H.M.S. Trusty of 50 guns

Details
Ange-Joseph-Antoine Roux (1765-1835)
H.M.S. Trusty of 50 guns
pencil, brown ink and watercolour
7 x 9 in. (17.6 x 22.9 cm.)
Special notice
No VAT will be charged on the hammer price, but VAT at 17.5% will be added to the buyer's premium which is invoiced on a VAT inclusive basis

Lot Essay

The two-decker H.M.S. Trusty was a Fourth Rate of 50 guns built by Hillhouse at Bristol. Ordered in July 1780, her keel was laid exactly a year later and she was launched on 9th October, 1782. Measured by her builder at 1,080 tons, she was 150 feet in length with a 40½ foot beam, and carried a nominal armament of 22-24 pounders, 22-12 pds. and 6-6 pds. mounted on her various decks.
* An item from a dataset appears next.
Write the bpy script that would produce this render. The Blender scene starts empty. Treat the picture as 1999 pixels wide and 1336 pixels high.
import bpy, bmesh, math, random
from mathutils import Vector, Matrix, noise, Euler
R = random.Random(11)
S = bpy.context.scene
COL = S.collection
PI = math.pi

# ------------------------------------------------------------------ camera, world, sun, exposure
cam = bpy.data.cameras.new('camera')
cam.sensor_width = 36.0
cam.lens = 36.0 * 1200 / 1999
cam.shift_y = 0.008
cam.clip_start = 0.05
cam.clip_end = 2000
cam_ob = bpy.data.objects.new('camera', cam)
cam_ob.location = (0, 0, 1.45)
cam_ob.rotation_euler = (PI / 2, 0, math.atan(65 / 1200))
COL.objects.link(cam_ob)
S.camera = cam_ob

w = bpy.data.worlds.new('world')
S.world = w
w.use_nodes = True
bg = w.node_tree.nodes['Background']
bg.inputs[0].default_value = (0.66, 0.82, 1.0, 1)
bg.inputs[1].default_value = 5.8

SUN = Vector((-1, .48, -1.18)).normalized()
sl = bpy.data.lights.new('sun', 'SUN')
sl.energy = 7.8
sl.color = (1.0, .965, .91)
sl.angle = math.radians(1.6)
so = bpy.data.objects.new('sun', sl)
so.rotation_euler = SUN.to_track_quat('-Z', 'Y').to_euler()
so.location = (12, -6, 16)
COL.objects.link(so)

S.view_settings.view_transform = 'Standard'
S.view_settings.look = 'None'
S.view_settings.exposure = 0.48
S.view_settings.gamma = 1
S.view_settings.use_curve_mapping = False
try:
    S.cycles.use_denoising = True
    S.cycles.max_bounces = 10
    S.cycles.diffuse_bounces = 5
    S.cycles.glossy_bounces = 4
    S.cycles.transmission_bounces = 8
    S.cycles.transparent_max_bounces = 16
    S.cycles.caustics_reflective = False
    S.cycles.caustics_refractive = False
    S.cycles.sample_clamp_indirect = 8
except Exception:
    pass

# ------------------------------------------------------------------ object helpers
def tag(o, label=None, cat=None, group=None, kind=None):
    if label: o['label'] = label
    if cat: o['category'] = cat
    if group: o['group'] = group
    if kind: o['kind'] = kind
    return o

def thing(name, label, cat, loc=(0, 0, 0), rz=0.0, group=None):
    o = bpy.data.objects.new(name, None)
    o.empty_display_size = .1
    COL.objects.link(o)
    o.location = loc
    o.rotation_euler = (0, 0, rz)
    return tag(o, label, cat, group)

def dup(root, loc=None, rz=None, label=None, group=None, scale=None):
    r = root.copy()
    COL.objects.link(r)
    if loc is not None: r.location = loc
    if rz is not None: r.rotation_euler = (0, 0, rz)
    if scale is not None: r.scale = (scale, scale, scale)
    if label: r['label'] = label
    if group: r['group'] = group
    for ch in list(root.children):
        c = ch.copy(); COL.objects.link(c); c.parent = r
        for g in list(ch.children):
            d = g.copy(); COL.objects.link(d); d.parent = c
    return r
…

With the American War of Independence just ending as she was completed, there was little active service for Trusty until the French Revolutionary War began in 1793 at which point she was in Barbados as flagship to Vice-Admiral Sir John Laforey. As soon as news of the declaration of war reached the West Indies, Laforey mounted an immediate operation to capture the French island of Tobago and this was successfully accomplished on 14th- 15th April. Returning to Home Waters the following summer, she was made Guardship at Weymouth in September 1794 until being put briefly to work as a troopship in August 1799. After service off the Egyptian coast in support of the expeditionary force in 1801, she was then assigned to the squadron off Calais where, in July 1805, she found herself patrolling off the French channel ports as part of the strategy to prevent Napoleon's invasion of England. On 18th July a number of French vessels attempted to escape the blockade and when Trusty, in company with other ships of her flotilla, made to stop them, they were fired on by the heavy gun and mortar batteries on Cape Blanez. Trusty received a serious direct hit and was forced to withdraw from the action in order to save herself from sinking. Possibly due to the damage she sustained on this occasion, she was subsequently hulked and thereafter served as a prison ship at Chatham from May 1809 until she was broken up in April 1815.